Retype each line of the listing below, from the first through the one holding "sc.camera = co", with no other lines.
>> begin SUPPLIED DATA
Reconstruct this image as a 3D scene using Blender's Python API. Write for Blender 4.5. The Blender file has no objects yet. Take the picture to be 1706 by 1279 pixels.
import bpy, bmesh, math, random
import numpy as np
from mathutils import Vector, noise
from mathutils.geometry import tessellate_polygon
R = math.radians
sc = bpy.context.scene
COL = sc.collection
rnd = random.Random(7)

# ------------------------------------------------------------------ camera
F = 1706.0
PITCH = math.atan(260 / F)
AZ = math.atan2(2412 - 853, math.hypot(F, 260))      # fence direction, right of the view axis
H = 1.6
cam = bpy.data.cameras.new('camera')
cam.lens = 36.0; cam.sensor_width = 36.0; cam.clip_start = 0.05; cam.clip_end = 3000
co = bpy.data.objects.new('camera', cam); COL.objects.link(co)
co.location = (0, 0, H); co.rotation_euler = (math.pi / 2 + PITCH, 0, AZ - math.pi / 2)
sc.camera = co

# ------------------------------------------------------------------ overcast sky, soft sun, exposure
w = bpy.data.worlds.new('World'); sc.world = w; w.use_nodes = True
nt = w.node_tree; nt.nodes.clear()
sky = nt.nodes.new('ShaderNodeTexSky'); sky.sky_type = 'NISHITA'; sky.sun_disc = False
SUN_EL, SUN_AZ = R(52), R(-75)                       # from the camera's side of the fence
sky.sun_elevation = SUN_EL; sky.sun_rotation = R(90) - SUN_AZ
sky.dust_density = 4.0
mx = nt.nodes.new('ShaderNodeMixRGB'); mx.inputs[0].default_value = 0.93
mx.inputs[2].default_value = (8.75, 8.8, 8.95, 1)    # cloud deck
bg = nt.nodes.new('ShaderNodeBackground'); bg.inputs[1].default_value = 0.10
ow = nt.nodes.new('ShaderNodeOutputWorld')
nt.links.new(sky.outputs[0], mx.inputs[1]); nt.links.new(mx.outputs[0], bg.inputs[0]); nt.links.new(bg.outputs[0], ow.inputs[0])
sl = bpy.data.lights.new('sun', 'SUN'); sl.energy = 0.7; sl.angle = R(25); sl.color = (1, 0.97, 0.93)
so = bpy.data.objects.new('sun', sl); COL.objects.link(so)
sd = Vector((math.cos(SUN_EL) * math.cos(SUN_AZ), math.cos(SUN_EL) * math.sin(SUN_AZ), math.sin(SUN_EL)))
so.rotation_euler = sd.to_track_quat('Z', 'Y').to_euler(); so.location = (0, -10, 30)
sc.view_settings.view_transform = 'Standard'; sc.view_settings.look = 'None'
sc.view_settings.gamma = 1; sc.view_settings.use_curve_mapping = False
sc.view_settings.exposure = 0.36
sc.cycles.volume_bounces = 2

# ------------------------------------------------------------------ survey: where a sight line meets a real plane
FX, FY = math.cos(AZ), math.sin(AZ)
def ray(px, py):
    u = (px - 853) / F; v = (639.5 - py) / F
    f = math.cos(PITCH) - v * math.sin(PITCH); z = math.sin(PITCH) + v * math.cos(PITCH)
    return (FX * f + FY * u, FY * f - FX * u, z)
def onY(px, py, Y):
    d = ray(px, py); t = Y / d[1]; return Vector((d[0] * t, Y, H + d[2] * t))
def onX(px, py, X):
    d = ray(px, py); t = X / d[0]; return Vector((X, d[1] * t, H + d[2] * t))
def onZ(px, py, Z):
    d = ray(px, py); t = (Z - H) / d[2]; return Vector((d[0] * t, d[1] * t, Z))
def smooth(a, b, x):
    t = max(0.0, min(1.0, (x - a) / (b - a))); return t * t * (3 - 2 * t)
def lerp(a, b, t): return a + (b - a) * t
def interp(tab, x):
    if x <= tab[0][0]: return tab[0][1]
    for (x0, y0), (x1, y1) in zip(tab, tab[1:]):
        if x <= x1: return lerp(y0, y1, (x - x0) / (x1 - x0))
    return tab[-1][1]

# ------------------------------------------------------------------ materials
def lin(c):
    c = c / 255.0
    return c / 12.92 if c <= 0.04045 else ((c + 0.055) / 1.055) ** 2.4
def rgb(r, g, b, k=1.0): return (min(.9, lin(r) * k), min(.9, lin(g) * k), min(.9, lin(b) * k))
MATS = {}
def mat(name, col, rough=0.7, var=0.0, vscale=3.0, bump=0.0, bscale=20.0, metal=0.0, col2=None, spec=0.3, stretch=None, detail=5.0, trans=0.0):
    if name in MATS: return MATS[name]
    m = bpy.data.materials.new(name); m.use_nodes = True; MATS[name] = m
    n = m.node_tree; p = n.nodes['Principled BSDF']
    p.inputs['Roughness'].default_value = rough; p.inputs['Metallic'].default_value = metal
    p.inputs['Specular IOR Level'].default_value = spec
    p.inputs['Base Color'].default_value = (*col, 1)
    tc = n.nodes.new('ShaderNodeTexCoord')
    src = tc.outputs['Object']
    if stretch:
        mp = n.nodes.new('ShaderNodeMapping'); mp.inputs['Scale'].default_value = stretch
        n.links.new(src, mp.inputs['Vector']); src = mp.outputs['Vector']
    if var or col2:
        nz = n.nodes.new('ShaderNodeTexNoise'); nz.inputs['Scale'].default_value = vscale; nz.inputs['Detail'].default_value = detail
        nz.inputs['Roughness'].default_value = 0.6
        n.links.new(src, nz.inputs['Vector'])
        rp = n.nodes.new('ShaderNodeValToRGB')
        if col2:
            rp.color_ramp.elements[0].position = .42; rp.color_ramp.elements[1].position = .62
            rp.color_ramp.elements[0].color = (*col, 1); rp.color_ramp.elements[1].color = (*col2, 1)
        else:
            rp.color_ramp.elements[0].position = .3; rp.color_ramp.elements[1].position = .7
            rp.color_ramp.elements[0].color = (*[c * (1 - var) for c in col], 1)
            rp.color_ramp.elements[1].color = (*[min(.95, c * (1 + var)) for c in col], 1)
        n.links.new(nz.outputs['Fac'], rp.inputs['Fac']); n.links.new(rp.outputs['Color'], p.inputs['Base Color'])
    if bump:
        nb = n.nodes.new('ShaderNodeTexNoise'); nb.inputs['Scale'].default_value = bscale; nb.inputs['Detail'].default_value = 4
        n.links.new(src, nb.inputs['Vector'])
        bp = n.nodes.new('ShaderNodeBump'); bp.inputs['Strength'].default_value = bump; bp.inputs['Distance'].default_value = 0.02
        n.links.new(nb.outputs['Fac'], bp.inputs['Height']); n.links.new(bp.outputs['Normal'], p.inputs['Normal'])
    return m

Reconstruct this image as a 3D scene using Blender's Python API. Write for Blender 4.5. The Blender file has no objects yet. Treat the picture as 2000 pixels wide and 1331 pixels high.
>> end SUPPLIED DATA
▸ WRITTEN SOLUTION
Reconstruct this image as a 3D scene using Blender's Python API. Write for Blender 4.5. The Blender file has no objects yet. Take the picture to be 1706 by 1279 pixels.
import bpy, bmesh, math, random
import numpy as np
from mathutils import Vector, noise
from mathutils.geometry import tessellate_polygon
R = math.radians
sc = bpy.context.scene
COL = sc.collection
rnd = random.Random(7)

# ------------------------------------------------------------------ camera
F = 1706.0
PITCH = math.atan(260 / F)
AZ = math.atan2(2412 - 853, math.hypot(F, 260))      # fence direction, right of the view axis
H = 1.6
cam = bpy.data.cameras.new('camera')
cam.lens = 36.0; cam.sensor_width = 36.0; cam.clip_start = 0.05; cam.clip_end = 3000
co = bpy.data.objects.new('camera', cam); COL.objects.link(co)
co.location = (0, 0, H); co.rotation_euler = (math.pi / 2 + PITCH, 0, AZ - math.pi / 2)
sc.camera = co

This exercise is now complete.